Dataset excerpt ->
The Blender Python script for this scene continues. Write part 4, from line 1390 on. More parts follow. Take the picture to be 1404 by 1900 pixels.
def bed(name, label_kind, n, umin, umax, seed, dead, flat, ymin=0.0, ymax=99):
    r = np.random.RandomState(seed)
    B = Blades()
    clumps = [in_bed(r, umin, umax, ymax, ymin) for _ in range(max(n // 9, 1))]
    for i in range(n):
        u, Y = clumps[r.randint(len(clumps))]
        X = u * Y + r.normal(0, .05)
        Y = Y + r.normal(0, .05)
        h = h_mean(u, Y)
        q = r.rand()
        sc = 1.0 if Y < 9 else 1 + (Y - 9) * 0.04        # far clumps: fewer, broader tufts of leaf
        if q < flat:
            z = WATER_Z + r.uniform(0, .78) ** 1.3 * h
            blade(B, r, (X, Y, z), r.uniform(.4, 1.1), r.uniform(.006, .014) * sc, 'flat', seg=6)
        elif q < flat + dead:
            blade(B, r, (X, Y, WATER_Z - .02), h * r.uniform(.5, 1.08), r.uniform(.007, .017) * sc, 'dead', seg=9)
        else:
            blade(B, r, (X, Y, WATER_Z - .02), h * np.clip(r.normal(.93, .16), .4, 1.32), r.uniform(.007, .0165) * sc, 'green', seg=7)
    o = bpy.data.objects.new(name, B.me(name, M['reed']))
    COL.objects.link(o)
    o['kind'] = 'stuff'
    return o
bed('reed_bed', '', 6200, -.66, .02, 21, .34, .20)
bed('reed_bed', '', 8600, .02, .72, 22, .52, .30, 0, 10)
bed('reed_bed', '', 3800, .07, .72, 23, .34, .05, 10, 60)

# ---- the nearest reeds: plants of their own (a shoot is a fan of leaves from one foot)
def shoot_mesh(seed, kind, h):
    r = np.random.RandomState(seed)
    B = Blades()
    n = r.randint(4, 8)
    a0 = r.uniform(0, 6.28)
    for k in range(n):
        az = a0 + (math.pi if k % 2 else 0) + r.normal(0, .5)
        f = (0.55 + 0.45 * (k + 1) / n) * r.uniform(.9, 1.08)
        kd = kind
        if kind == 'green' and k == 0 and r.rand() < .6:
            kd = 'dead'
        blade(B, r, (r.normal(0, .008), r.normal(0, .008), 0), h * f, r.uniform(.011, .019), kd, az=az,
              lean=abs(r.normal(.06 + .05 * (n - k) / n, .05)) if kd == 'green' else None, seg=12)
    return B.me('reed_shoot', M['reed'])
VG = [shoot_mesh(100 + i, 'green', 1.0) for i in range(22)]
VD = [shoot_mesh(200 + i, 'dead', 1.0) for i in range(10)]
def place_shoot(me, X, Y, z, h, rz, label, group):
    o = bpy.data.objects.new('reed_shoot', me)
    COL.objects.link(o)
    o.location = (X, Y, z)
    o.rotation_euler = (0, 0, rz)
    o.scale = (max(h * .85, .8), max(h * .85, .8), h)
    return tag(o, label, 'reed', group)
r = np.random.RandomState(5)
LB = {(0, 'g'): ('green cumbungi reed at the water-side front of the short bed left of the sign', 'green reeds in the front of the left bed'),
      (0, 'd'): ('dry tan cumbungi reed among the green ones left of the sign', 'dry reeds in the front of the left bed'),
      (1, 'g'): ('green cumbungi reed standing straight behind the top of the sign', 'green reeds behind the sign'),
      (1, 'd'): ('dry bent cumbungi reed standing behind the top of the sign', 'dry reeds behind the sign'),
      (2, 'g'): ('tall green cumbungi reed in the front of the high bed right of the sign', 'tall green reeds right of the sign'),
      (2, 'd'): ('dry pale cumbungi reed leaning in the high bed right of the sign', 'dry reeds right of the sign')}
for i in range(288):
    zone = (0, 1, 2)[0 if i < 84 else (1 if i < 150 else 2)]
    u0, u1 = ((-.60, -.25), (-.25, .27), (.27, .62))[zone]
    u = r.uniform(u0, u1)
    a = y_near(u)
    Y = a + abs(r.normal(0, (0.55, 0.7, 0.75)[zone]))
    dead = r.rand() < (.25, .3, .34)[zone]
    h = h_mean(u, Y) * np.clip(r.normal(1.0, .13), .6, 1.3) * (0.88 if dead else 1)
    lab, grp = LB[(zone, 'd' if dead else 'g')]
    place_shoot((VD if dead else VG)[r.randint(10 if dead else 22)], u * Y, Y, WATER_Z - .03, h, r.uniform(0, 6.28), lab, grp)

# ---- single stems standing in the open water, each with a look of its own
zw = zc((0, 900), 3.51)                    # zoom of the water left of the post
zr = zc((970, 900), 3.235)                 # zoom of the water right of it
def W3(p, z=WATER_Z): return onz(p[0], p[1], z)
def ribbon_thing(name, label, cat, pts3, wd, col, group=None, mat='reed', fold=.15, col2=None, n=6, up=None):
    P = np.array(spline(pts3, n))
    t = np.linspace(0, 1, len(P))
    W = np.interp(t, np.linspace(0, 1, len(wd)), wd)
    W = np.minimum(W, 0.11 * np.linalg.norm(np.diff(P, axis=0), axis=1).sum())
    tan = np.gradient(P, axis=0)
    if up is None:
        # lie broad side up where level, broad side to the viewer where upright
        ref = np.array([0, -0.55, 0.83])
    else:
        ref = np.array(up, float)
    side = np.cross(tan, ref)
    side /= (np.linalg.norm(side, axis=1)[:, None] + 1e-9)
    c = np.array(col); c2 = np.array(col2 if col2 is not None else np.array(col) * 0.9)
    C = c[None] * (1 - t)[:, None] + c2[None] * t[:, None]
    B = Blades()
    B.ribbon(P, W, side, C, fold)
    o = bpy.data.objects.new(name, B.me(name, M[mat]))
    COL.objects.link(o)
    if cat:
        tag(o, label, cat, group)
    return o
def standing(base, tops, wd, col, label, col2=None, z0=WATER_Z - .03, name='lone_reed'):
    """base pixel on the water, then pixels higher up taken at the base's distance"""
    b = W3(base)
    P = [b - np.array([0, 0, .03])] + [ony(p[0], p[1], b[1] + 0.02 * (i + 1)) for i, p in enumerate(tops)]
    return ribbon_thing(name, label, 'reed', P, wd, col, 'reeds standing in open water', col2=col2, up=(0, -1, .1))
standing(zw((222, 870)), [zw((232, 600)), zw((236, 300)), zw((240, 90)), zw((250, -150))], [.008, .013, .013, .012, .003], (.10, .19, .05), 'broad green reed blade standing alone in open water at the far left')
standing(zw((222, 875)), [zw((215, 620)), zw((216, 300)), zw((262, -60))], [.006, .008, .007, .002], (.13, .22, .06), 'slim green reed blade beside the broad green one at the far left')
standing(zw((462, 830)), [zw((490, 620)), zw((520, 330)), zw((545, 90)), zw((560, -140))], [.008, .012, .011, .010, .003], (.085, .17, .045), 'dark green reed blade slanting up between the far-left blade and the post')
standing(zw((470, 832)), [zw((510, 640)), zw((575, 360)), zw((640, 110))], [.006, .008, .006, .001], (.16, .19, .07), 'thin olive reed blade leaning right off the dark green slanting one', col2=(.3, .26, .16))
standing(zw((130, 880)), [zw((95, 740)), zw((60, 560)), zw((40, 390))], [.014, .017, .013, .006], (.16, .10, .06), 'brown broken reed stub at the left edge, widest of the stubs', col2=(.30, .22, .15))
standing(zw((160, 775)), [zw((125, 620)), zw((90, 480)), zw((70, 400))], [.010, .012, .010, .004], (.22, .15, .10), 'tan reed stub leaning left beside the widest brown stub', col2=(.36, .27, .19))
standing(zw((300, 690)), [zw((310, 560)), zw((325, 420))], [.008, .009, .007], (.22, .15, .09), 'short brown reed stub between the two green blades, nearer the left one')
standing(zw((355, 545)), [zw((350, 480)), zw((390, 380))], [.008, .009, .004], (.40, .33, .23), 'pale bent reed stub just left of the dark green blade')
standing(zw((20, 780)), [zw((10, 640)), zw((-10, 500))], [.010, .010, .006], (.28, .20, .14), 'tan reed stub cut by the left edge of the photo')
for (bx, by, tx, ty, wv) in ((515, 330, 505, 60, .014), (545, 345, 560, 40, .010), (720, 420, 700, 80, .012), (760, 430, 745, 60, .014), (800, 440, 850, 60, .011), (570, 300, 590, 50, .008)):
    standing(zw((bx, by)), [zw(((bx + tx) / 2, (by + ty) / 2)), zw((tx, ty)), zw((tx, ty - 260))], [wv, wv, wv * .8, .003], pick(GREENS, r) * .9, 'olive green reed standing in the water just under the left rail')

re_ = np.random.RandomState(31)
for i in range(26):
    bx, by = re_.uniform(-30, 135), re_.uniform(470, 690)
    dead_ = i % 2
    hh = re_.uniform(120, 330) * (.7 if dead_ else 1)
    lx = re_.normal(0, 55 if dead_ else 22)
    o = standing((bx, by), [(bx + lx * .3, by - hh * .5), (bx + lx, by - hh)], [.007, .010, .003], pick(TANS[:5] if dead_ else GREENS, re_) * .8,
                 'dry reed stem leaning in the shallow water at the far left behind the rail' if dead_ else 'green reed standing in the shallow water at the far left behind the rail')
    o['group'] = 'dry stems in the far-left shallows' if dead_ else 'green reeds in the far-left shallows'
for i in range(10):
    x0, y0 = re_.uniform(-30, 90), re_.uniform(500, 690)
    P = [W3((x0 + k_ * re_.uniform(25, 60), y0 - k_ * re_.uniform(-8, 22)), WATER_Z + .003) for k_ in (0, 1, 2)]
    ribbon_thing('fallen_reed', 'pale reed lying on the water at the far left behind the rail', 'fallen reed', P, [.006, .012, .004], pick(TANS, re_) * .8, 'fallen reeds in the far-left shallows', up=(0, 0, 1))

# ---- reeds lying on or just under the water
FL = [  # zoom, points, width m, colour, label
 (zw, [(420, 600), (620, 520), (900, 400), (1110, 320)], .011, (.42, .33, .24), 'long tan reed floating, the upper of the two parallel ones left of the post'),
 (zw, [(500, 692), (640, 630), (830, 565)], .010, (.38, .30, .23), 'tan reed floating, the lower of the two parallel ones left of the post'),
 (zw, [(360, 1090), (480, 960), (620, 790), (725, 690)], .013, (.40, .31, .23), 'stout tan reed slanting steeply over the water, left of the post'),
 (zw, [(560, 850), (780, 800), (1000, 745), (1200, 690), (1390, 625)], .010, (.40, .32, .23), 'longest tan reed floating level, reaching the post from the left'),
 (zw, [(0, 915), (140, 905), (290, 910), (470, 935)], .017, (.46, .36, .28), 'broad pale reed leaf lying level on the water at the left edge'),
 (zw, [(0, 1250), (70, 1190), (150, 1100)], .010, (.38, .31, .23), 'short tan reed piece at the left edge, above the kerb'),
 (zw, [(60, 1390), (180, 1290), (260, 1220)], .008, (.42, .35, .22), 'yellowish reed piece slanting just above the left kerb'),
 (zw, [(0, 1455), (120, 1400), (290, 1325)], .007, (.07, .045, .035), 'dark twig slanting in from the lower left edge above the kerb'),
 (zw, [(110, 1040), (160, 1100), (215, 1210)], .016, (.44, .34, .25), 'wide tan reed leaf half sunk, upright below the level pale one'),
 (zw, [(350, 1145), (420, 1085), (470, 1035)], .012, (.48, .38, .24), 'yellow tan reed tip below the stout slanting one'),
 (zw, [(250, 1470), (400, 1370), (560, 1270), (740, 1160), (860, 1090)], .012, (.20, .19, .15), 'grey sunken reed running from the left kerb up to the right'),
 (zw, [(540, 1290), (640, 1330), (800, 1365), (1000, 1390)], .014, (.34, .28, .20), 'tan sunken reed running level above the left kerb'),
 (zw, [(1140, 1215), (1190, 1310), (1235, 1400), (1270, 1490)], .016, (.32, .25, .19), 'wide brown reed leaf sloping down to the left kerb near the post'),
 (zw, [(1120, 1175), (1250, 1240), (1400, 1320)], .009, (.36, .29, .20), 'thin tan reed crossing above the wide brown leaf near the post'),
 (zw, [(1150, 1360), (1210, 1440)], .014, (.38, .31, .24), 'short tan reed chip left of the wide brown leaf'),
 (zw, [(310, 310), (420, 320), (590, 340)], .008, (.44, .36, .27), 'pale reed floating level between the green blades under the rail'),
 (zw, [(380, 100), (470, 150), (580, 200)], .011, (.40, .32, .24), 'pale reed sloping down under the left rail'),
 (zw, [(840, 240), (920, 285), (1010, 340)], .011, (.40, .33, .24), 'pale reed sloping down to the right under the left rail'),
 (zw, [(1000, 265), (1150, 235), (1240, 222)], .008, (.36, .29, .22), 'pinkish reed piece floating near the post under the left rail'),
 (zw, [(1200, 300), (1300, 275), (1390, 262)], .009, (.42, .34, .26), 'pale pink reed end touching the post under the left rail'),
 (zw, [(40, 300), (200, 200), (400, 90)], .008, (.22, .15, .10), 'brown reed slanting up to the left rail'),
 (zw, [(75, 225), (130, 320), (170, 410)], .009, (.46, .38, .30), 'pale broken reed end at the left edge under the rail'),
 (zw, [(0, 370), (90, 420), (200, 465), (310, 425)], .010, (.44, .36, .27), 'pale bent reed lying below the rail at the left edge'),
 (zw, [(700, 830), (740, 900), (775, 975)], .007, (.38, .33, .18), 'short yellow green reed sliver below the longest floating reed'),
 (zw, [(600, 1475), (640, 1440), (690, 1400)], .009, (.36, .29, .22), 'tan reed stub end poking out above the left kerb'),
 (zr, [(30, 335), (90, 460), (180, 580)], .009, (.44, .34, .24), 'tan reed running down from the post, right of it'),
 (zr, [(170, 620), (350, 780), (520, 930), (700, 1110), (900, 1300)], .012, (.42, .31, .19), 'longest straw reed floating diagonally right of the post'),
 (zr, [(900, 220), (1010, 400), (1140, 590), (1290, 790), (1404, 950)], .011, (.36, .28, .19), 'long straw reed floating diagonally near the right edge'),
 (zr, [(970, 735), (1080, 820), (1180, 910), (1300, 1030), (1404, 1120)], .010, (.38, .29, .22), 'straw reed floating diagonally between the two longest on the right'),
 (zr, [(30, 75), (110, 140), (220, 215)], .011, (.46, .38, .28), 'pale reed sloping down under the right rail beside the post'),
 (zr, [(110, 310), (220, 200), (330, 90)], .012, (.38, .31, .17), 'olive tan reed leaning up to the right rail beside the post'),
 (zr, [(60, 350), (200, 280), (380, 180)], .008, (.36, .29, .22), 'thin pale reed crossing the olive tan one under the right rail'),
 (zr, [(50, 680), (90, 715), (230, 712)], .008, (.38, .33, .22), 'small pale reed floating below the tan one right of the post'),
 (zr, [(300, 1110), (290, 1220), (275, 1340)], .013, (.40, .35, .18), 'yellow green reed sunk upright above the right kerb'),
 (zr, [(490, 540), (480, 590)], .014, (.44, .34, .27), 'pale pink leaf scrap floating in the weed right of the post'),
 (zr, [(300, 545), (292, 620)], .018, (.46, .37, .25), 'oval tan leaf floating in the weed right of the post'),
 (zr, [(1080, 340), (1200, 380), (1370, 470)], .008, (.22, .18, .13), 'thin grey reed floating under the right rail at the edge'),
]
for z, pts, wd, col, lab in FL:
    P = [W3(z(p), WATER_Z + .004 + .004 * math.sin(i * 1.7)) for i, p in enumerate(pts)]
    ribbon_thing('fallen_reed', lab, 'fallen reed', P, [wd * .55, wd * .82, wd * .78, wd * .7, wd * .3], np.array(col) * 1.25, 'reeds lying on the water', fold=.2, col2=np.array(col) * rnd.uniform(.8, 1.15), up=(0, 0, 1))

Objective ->
From the opening line of the data above, please print each line as written up to and including the line that contains "bed('reed_bed', '', 3800, .07, .72, 23, .34, .05, 10, 60)", and nothing more.

Correct answer ->
The Blender Python script for this scene continues. Write part 4, from line 1390 on. More parts follow. Take the picture to be 1404 by 1900 pixels.
def bed(name, label_kind, n, umin, umax, seed, dead, flat, ymin=0.0, ymax=99):
    r = np.random.RandomState(seed)
    B = Blades()
    clumps = [in_bed(r, umin, umax, ymax, ymin) for _ in range(max(n // 9, 1))]
    for i in range(n):
        u, Y = clumps[r.randint(len(clumps))]
        X = u * Y + r.normal(0, .05)
        Y = Y + r.normal(0, .05)
        h = h_mean(u, Y)
        q = r.rand()
        sc = 1.0 if Y < 9 else 1 + (Y - 9) * 0.04        # far clumps: fewer, broader tufts of leaf
        if q < flat:
            z = WATER_Z + r.uniform(0, .78) ** 1.3 * h
            blade(B, r, (X, Y, z), r.uniform(.4, 1.1), r.uniform(.006, .014) * sc, 'flat', seg=6)
        elif q < flat + dead:
            blade(B, r, (X, Y, WATER_Z - .02), h * r.uniform(.5, 1.08), r.uniform(.007, .017) * sc, 'dead', seg=9)
        else:
            blade(B, r, (X, Y, WATER_Z - .02), h * np.clip(r.normal(.93, .16), .4, 1.32), r.uniform(.007, .0165) * sc, 'green', seg=7)
    o = bpy.data.objects.new(name, B.me(name, M['reed']))
    COL.objects.link(o)
    o['kind'] = 'stuff'
    return o
bed('reed_bed', '', 6200, -.66, .02, 21, .34, .20)
bed('reed_bed', '', 8600, .02, .72, 22, .52, .30, 0, 10)
bed('reed_bed', '', 3800, .07, .72, 23, .34, .05, 10, 60)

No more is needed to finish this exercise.